Intanto, nella giornata di mercoledì, si è verificato l’ennesimo incidente dell’anno all’interno dell’Ilva, con un lavoratore che ha rischiato di perdere il dito di una mano. Il tutto è accaduto nel reparto tubificio, ed ha visto come protagonista un lavoratore che stava operando su una macchina (una spazzolatrice IV 6), che secondo indiscrezioni potrebbe aver subito una modifica tra un turno e l’altro, cosa che avrebbe tratto in inganno il lavoratore che pensava di dover riprendere un lavoro iniziato precedentemente, su un preciso diametro di un tubo.

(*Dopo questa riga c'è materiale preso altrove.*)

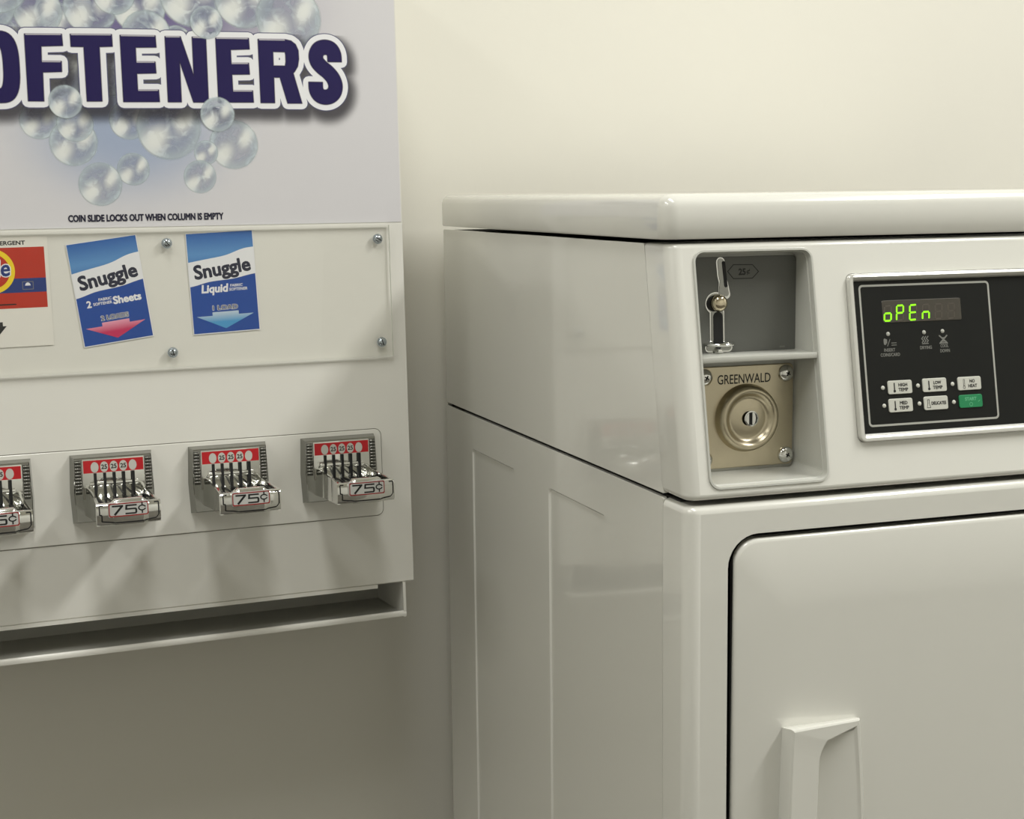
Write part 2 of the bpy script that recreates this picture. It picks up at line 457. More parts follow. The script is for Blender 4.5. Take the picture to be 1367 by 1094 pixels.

Così non è stato ed un pezzo della macchina gli è caduto sulla mano (per fortuna non sul corpo, cosa che avrebbe avuto conseguenze ben più gravi). Risultato, 15 punti di sutura alla mano più varie lacerazioni. La Fiom Cgil ha chiesto anche un incontro all’azienda, perché tra le altre cose pare che il lavoratore stesse operando da solo alla macchina, che inizialmente aveva garantito una convocazione sino a ieri però inevasa. Questo è quanto accade all’esterno ed all’interno del più grande siderurgico d’Europa, che oggi più che mai appare del tutto fuori controllo. Con tanti, troppi avvoltoi pronti a sfruttare il momento per propri tornaconti personali. E ancora una volta, a fare la parte delle prede, saranno i cittadini tutti. Lavoratori e non.